Kenya Airways chiefs take a pay cut

Kenya Airways CEO Titus Naikuni (right) with CFO Alex Mbugua at a past media briefing in March last year. The firm’s executives pay went down to Sh77 million in the year ended March. Photo/FILE

What you need to know:

  • Details in the national carrier’s annual report show that the annual pay of executive directors dropped to Sh77 million in the year to March from Sh82 million a year earlier.
  • Analysts linked the pay drop to performance-related compensation and tied it to KQ’s earnings for the year ended March 2012 when carrier’s profit dropped 51.4 per cent to Sh1.66 billion.

Top executives of Kenya Airways recorded a pay cut last year as the national carrier races to recover from tough two years that saw it swing to the biggest loss ever in the history of companies listed on the Nairobi bourse.

Details in the national carrier’s annual report show that the annual pay of executive directors dropped to Sh77 million in the year to March from Sh82 million a year earlier.

KQ’s annual report lists its executive directors as Titus Naikuni (CEO) and Alex Mbugua (group finance director) —and this means they shared a monthly package of Sh6.41 million, down from last year’s Sh6.83 million.

Analysts linked the pay drop to performance-related compensation and tied it to KQ’s earnings for the year ended March 2012 when carrier’s profit dropped 51.4 per cent to Sh1.66 billion.

This means that the impact of the Sh7.86 billion loss that airline reported in the year to March is yet to be reflected on KQ’s executive pay, which last dropped in 2010 after the carrier posted a loss of Sh4 billion.

The Business Daily failed to get a comment from KQ as Mr Mbugua’s mobile phone went unanswered.

“The pay drop appears to be linked to bonuses rather than the actual pay.

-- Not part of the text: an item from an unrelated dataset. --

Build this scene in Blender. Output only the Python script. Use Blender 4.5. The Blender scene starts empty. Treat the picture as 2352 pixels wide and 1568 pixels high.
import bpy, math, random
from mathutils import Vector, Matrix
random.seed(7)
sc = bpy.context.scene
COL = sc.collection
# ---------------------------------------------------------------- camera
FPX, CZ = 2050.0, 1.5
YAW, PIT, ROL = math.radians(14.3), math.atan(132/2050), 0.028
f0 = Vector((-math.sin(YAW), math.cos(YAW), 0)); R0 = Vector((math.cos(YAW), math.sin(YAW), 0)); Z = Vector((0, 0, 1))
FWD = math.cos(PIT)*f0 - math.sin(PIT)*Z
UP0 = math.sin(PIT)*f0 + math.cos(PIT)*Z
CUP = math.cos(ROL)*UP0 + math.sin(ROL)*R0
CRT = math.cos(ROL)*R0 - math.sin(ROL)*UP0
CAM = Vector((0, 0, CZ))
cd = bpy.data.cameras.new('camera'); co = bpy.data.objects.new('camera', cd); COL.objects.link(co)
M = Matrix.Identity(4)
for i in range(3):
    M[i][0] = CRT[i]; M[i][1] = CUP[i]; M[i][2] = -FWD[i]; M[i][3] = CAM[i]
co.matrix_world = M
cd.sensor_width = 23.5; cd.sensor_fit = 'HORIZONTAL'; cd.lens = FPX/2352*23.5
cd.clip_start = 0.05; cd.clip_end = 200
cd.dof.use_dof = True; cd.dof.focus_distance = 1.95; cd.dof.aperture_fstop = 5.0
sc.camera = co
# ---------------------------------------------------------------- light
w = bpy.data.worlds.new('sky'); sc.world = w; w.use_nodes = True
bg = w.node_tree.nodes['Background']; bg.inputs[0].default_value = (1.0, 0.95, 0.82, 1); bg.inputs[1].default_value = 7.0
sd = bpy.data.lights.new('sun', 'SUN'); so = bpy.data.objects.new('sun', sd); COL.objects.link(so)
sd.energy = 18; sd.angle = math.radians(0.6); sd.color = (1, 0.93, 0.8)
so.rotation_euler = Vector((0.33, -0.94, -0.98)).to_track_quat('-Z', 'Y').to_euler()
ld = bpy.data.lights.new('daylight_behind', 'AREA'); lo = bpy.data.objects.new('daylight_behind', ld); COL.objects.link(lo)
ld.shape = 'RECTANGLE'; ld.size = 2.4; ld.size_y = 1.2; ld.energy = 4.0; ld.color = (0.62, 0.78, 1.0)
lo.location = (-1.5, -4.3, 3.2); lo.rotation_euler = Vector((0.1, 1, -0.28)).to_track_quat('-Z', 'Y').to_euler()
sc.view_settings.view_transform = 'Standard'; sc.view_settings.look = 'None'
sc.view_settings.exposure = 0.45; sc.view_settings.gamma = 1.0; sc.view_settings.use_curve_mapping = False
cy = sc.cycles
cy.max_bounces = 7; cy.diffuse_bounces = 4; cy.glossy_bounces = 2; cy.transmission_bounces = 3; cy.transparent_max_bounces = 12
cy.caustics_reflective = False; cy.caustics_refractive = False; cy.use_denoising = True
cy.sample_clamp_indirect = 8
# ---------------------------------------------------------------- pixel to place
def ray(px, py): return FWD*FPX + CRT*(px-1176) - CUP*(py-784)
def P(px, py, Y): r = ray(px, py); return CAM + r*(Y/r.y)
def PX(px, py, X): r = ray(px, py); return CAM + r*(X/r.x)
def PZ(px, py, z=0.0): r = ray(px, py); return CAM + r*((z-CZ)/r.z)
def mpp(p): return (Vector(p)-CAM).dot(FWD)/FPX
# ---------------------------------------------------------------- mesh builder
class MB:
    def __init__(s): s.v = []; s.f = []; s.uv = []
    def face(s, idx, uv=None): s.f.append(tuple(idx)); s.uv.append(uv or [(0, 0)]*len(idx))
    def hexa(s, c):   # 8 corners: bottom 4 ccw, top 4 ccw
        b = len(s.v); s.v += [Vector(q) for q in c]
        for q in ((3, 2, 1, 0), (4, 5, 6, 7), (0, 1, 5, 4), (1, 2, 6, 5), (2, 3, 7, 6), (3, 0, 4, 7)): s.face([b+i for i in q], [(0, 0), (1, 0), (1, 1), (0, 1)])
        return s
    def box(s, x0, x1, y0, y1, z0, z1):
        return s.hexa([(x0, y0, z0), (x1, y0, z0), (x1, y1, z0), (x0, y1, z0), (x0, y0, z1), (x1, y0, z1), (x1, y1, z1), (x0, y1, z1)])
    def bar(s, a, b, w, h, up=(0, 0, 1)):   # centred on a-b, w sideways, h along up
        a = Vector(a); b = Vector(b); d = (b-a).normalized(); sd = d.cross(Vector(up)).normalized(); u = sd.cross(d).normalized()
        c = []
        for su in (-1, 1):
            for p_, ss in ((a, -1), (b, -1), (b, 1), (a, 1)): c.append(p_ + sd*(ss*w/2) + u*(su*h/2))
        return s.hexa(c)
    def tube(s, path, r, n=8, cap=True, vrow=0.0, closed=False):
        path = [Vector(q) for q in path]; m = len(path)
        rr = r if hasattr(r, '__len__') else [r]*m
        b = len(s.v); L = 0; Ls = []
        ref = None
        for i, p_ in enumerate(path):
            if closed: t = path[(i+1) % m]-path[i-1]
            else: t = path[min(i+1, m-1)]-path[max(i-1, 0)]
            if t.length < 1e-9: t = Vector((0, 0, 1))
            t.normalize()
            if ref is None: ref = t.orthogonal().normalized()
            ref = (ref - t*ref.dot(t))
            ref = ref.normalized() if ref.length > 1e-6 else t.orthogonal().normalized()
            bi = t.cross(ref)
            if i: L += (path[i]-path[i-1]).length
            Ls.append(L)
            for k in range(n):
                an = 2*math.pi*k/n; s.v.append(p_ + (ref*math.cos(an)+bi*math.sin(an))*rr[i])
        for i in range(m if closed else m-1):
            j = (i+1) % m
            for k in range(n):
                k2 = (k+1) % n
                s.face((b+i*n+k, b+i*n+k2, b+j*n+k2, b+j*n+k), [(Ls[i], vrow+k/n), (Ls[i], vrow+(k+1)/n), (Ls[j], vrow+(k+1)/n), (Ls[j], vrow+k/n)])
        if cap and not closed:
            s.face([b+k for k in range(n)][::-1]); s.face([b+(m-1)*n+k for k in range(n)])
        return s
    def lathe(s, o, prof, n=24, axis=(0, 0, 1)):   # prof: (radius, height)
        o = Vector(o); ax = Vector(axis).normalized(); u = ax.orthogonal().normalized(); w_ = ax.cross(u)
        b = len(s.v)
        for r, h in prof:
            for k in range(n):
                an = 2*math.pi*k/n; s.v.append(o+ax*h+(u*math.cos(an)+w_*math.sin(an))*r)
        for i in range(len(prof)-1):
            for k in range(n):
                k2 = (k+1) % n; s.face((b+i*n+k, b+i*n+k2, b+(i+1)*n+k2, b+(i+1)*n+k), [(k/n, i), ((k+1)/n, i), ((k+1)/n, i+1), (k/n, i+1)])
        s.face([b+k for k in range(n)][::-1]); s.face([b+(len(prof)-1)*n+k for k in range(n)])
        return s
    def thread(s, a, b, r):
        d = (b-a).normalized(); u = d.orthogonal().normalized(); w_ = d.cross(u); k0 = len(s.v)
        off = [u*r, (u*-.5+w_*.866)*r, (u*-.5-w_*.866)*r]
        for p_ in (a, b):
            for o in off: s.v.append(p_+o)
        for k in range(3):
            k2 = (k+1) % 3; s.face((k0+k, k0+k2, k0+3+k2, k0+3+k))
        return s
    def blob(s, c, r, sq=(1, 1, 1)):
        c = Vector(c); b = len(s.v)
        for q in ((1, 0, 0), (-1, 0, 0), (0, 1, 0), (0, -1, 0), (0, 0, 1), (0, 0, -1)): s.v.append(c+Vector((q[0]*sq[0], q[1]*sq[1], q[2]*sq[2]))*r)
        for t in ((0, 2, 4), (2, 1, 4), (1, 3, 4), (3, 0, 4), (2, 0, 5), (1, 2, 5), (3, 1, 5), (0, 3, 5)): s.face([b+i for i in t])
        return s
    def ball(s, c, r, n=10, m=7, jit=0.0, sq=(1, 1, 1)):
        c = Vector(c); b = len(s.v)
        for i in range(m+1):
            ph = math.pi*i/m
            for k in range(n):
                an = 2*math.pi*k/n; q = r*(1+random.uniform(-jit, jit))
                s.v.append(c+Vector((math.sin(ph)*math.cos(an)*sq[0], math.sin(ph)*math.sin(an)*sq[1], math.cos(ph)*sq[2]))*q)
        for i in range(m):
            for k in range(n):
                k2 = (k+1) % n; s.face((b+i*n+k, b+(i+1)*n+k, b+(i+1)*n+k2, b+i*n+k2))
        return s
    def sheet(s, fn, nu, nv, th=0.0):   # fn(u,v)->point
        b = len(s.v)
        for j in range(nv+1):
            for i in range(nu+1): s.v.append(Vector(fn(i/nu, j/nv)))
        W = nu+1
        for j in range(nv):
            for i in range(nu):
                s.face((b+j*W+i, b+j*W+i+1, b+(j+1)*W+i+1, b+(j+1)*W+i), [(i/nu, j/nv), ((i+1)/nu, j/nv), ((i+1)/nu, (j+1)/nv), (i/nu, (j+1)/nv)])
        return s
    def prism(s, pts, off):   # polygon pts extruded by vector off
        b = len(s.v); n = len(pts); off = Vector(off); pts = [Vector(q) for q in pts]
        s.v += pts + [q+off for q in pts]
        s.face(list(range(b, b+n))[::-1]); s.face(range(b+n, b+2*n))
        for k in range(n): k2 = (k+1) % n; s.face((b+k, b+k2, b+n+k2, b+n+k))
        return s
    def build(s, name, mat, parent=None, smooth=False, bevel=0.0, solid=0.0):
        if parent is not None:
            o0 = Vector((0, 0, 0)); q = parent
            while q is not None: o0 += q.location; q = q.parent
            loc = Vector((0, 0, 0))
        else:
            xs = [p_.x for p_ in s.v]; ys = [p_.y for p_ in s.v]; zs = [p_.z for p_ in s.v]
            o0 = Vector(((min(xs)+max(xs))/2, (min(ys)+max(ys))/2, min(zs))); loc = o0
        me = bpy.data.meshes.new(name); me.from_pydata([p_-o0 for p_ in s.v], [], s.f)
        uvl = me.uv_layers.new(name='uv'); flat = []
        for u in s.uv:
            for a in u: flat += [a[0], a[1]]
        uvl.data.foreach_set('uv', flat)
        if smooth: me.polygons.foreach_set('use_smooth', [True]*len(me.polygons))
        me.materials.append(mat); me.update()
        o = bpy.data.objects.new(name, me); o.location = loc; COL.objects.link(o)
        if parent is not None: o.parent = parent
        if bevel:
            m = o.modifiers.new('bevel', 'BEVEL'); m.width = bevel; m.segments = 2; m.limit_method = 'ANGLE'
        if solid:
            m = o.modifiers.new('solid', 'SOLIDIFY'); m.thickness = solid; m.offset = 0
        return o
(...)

It could have something to do with two tough years KQ has faced,” said an analyst at Standard Investment Bank.

This is a departure from last year when KQ executive pay rose 24 per cent in what was attributed to the doubling of the profits in 2011. KQ has battled a host of internal and external challenges that saw it fail to pay a dividend for the first time since 1999.

Its share at the Nairobi Securities Exchange (NSE) has shed 33.3 per cent in the past year to the current price of Sh9.45, making it one of worst performing stocks on the bourse over the 12 months.

Its revenues dropped by Sh9 billion to Sh98.8 billion on a drop in passenger traffic. The airline says passenger traffic dropped 3.6 per cent to 9.5 million.

Costs changed a little at Sh107 billion. The direct costs, including fuel and labour expenses, stood at Sh77.2 billion, the same level as last year when they rose 44 per cent. This could be a pointer that the national carrier is getting on top of its costs, which have previously influenced profits.

But the airline is not putting brakes on cost management. It has negotiated fleet maintenance contracts that will save it Sh5 billion over the next five years, together with modernisation of its fleet with more fuel-efficient Embraers and Boeing B-787 Dreamliner planes.

The possibility of opening a hotel in Nairobi to cut expenses associated with accommodating staff and passengers whose flights have been delayed is on KQ’s radar.

The national carrier also plans to set up a fuel procurement company to increase efficiency in the buying of the commodity that accounts for 38.5 per cent of total operating costs. Citigroup projects the airline will post a net loss of Sh3.1 billion in the current financial year, ending March 2014 on higher costs that will wipe out sales.
KQ’s sales are expected to rise 15.3 per cent to Sh114 billion but Citigroup says expenses such as direct costs and net interest payments will rise to Sh118.5 billion, offsetting sales.
The national carrier is projected to return to profitability in the year ending March 2015 with a net profit of Sh618 million, on which Citigroup does not expect it to declare dividends.